2) Buyers will be looking for the source reports, not some spreadsheet you created with the information you think they’ll need. Source reports typically come directly from the back-end processor. You may not be familiar with these source reports depending on where you fall in the payment’s industry hierarchy; owners of ISO’s will be familiar with these whereas agents may not be. In either case, it’s the source reports that buyers will need.

3) Don’t let your ISO or processor tell you they can’t provide you the reporting you need or in the format in which you need it. They can! Tell them what you need and don’t take no for an answer. You’re entitled to see this data. They’re your accounts!

4) The more comprehensive the residual reports are, the better off you will be. Especially with larger acquisitions, where buyers’ analysis of the book of business will be very sophisticated, buyers will be looking for source reports with a granular level of detail.

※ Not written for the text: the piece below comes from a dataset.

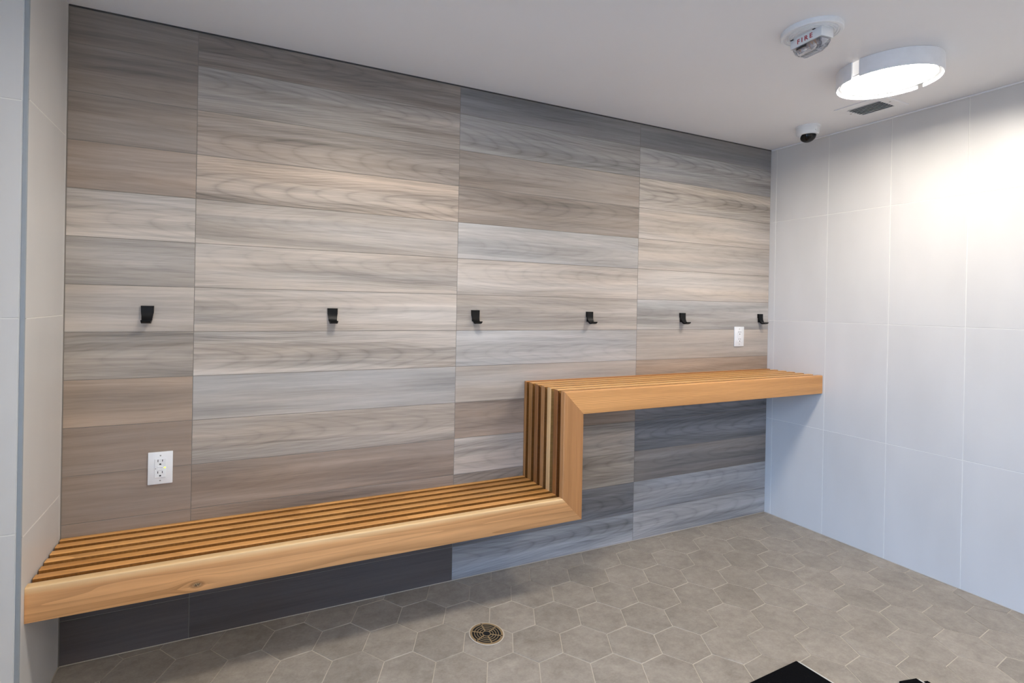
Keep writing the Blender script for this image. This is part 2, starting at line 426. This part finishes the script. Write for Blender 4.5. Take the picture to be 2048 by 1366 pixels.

5) Understand why buyers will require the MID’s in the reports. For a lot of sellers, disclosing their MID’s makes them nervous. They feel a disreputable buyer may take the MID’s and try to steal those merchants. In fact, most buyers don’t even need the merchant’s d/b/a, contact information, or address. Buyers need the MID’s because they function as a numeric identifier for each merchant account. This allows them to track the accounts month to month in the different analyses they will employ to evaluate the portfolio.

6) Do not ever give buyers your monthly residual reports in any file format other than Microsoft Excel. The entire purpose of you providing buyers with these reports is so they can process the data. This necessitates that buyers can manipulate the data to run the various analyses they will perform on the portfolio.

7) If you don’t want your ISO or processor to know that you’re shopping the deal, you should get in the habit of requesting these reports in the detail and format suggested above from the get go. That way you will always have them on file and never have to put in a request which may alert your ISO or processor that you’re going to market.